* DATA BLOCK:
>> start

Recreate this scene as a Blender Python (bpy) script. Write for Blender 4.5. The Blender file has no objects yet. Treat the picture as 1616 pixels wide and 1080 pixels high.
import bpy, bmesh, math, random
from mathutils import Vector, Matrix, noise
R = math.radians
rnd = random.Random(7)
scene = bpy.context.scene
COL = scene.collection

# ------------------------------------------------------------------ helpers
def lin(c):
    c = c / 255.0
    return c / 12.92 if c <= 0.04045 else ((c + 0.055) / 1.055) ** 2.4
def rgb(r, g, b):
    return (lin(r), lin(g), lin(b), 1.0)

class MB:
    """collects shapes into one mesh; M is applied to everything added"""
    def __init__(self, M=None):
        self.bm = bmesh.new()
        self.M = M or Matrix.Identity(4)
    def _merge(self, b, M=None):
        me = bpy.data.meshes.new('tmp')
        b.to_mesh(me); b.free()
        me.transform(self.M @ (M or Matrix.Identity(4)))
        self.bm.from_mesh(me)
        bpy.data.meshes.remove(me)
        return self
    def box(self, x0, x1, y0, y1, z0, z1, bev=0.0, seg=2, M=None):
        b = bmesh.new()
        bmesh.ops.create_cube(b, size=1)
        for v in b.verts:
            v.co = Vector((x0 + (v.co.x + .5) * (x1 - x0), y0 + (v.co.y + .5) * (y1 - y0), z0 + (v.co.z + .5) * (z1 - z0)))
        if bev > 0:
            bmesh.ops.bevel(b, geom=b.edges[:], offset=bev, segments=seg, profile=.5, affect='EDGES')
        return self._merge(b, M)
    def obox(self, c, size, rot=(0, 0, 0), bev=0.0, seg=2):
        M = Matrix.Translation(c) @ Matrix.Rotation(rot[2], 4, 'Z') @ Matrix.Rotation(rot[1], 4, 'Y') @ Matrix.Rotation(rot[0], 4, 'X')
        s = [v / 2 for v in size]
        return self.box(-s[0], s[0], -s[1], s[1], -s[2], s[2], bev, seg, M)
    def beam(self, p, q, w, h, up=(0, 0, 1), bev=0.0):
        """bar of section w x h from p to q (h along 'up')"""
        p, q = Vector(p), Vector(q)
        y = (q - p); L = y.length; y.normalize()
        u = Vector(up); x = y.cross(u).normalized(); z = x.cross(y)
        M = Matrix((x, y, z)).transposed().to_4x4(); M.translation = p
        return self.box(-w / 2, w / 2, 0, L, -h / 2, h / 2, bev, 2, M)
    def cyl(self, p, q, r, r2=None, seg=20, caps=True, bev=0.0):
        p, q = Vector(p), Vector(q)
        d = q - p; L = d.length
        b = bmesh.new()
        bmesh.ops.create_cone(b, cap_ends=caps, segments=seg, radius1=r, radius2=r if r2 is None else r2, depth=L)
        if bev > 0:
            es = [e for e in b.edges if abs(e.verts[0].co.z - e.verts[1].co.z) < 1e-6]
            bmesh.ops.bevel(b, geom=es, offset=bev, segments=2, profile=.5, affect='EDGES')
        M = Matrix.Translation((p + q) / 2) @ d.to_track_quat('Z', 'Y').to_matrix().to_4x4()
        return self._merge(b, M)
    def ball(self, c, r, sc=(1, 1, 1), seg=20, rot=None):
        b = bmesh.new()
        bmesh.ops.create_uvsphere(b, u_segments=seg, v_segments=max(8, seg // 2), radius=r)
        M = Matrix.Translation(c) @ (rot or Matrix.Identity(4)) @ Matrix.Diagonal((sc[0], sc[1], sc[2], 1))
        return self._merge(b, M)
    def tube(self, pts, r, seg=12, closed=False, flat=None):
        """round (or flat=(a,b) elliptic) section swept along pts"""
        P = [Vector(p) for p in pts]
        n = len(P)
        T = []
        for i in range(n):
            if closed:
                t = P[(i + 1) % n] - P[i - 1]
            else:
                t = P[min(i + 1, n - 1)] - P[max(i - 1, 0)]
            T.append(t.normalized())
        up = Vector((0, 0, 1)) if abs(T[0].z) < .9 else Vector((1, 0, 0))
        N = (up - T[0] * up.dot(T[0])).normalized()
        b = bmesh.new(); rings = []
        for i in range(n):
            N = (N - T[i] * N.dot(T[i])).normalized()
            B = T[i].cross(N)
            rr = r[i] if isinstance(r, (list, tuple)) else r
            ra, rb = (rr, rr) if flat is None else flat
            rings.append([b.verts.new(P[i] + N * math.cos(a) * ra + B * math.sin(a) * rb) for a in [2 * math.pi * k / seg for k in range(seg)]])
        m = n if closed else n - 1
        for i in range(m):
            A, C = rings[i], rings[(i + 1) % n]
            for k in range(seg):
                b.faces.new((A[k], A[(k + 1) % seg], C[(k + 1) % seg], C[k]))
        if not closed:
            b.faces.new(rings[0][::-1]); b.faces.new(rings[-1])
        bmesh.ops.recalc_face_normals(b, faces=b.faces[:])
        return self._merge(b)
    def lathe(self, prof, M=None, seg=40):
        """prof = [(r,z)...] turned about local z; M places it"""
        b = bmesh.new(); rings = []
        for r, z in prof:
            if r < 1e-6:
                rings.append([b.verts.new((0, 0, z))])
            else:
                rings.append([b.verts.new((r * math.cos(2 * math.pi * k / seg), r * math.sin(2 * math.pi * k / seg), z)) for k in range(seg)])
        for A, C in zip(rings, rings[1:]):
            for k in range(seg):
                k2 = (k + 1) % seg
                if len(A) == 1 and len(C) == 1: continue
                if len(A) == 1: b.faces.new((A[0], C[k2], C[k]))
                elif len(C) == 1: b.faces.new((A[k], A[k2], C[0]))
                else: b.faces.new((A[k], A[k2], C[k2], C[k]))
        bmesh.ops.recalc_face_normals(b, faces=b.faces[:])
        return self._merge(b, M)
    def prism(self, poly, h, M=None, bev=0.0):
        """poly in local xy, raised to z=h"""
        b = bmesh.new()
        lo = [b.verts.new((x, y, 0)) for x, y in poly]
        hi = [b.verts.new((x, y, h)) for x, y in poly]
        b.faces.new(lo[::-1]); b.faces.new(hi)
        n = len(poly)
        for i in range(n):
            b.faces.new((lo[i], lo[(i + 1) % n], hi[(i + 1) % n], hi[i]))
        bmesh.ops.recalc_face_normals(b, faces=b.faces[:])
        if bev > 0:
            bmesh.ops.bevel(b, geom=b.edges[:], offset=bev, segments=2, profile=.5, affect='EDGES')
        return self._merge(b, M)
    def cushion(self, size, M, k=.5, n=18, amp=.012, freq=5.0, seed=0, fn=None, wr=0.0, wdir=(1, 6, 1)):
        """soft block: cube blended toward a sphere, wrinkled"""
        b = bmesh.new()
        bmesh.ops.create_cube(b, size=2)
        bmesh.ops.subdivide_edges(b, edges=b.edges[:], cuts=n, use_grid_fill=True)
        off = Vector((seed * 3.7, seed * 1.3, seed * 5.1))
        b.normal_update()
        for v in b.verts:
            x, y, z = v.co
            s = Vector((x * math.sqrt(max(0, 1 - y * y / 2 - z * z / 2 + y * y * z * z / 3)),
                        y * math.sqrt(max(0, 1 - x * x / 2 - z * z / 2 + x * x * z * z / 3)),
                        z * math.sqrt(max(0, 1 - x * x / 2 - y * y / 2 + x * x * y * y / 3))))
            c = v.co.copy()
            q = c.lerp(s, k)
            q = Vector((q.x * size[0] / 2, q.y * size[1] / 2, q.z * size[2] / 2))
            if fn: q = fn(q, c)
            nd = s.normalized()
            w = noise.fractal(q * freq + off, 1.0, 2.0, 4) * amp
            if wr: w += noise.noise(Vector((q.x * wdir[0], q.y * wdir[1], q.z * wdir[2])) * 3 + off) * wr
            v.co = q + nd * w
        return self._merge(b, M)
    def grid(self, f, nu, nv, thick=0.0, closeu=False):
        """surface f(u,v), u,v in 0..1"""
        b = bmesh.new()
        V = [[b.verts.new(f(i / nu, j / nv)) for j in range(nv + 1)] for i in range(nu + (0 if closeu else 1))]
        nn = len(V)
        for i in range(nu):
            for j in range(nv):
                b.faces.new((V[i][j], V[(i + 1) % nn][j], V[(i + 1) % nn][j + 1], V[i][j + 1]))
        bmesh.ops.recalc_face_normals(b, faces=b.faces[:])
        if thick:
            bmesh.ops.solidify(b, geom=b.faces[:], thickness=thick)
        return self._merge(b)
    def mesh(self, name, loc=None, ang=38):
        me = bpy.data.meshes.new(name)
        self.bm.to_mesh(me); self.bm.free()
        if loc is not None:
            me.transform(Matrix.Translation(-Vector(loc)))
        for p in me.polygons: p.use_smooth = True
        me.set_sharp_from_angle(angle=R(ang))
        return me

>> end

* WORK TO BE COMPLETED:
Restate the listing exactly, starting at its first line and ending at the line where "return (lin(r), lin(g), lin(b), 1.0)" occurs; include both and no other lines.

* EXERCISE RESULT:
Recreate this scene as a Blender Python (bpy) script. Write for Blender 4.5. The Blender file has no objects yet. Treat the picture as 1616 pixels wide and 1080 pixels high.
import bpy, bmesh, math, random
from mathutils import Vector, Matrix, noise
R = math.radians
rnd = random.Random(7)
scene = bpy.context.scene
COL = scene.collection

# ------------------------------------------------------------------ helpers
def lin(c):
    c = c / 255.0
    return c / 12.92 if c <= 0.04045 else ((c + 0.055) / 1.055) ** 2.4
def rgb(r, g, b):
    return (lin(r), lin(g), lin(b), 1.0)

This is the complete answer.